Jim Maniaci Diné Bureau
Gallup Independent

WINDOW ROCK – President Kelsey Begaye and Navajo Nation Council Speaker Ed T. Begay have issued brief reaction statements about the “Big Mountain 5.”

Hopi police arrested the five – Ruth Benally, Pauline Whitesinger, Louise Benally, Elvira Horseherder and Joella Ashkie – at Hopi Tribe headquarters in Kykotsmovi on July 11 on trespass charge in connection with a Lakota (Sioux) Sun Dance at Camp Anna Mae in Hopi Partitioned Land Range Unit 262.

On Monday, Hopi Tribal Court Chief Judge Gary LaRance ended a four-day jury trial by granting a defense motion for an acquittal verdict before the six jurors (one man, five women) could hear lead attorney Joe Washington present his case.

The judge said Deputy Prosecutor Geoff Tager did not prove all the elements of trespass as defined in Hopi Ordinance No. 21.

President Begaye issued his statement from Washington, D.C., where he was working on “Navajo Impact Week” with federal bureaucrats and legislators.

“It is a tribute to the integrity of the Hopi court system that, in a case that has received a lot of public and media attention, it viewed the case objectively, addressed the charges on their merits, and ruled in favor of the five Navajo defendants.

“This decision is encouraging for those Navajo families who live under Hopi jurisdiction on the Hopi Partitioned land. It is my hope and expectation that the Hopi court system will continue to view disputes involving Navajo families with objectivity and fairness.

“I wish to commend the defense attorneys who represented these five individuals. I would also like to thank the Navajo Nation Council, which supported Navajo Nation funding for the defense costs of the five Navajo defendants.

“It is important to build a strong relationship between the Navajo Nation and the Hopi Tribe, built on mutual respect, the rule of law, and fundamental principles of fairness and compassion. This decision marks a  step in the right direction for this effort,” Begaye said.

Begaye and Hopi Chairman Wayne Taylor Jr. were meeting monthly until the incident, and in a recent interview with the Independent the DinÈ president said he would like to restart them.

Speaker Begay also applauded the court decision on religious grounds.

“I am thankful that these ladies will not have to live with the anguish and anxiety of being criminally prosecuted for seeking spirituality and solace on lands they have always lived on.

“Justice and protection of basic rights have been provided by Chief Judge LaRance’s decision,” the Navajo Legislative Branch leader concluded.

The defense tried to expand the case into a religious freedom versus tribal sovereignty issue, but the judge limited Washington and his co-counsel, Robert Malone of Washington, D.C., to the trespass charge.

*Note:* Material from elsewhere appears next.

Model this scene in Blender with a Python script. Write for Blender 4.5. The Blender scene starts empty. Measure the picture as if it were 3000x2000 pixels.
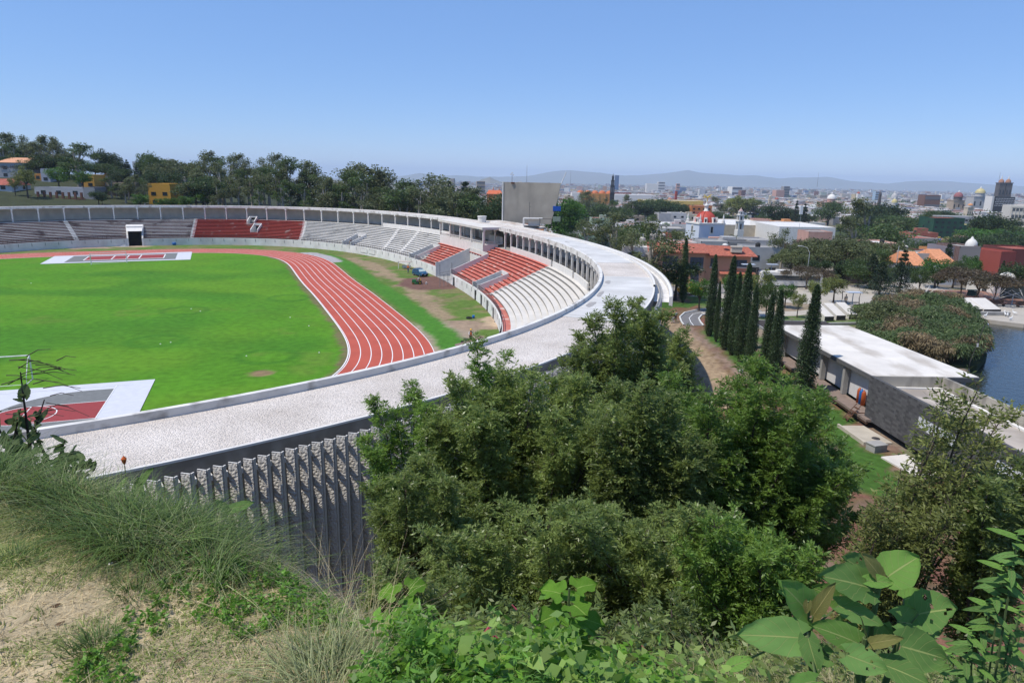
import bpy, math, random
import numpy as np
from math import radians, sin, cos, pi, hypot
# ------------------------------------------------------------------ camera
SC = bpy.context.scene
COL = SC.collection
H = 20.5; PITCH = radians(13.6); ROLL = radians(1.1); FPX = 2000.0
fw = np.array([0, cos(PITCH), -sin(PITCH)]); r0 = np.array([1.0, 0, 0]); u0 = np.cross(r0, fw)
RR = cos(ROLL)*r0 + sin(ROLL)*u0; UU = -sin(ROLL)*r0 + cos(ROLL)*u0
from mathutils import Matrix, Vector
cam = bpy.data.cameras.new('camera'); cam_o = bpy.data.objects.new('camera', cam); COL.objects.link(cam_o)
M = Matrix(((RR[0], UU[0], -fw[0], 0), (RR[1], UU[1], -fw[1], 0), (RR[2], UU[2], -fw[2], H), (0, 0, 0, 1)))
cam_o.matrix_world = M
cam.sensor_width = 36; cam.lens = 24.0; cam.clip_start = 0.05; cam.clip_end = 80000
SC.camera = cam_o
# ------------------------------------------------------------------ world, sun, exposure
SUN_AZ = (-0.94, -0.34); SUN_EL = radians(61)
w = bpy.data.worlds.new('World'); SC.world = w; w.use_nodes = True
nt = w.node_tree; bg = nt.nodes['Background']
sky = nt.nodes.new('ShaderNodeTexSky'); sky.sky_type = 'NISHITA'; sky.sun_disc = False
sky.sun_elevation = SUN_EL; sky.sun_rotation = math.atan2(SUN_AZ[0], SUN_AZ[1])
sky.altitude = 1500; sky.air_density = 1.0; sky.dust_density = 0.0; sky.ozone_density = 4.0
hsv = nt.nodes.new('ShaderNodeHueSaturation'); hsv.inputs['Saturation'].default_value = 1.1
nt.links.new(sky.outputs[0], hsv.inputs['Color']); mxs = nt.nodes.new('ShaderNodeMix'); mxs.data_type = 'RGBA'; mxs.inputs[0].default_value = 0.55; mxs.inputs[7].default_value = (1.45, 2.75, 5.9, 1)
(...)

Hopi leaders maintain that although the judge dismissed the charges, the women were still guilty of not obtaining a required activity permit signed by Taylor Jr. and were in a closed area. Both acts “are a clear violation of Hopi tribal law,” the chairman said in his statement.

During July and August, Hopi police arrested 10 people on trespass charges, but four were non-Indians and thus outside tribal court jurisdiction.

The lone remaining case is Louise Benally’s son Arrick Crittenden, whose jury trial will begin March 21 before Judge LaRance.

Crittenden’s charge came from an Aug. 20 dawn raid by Hopi crews, escorted by three police agencies, to dismantle the camp.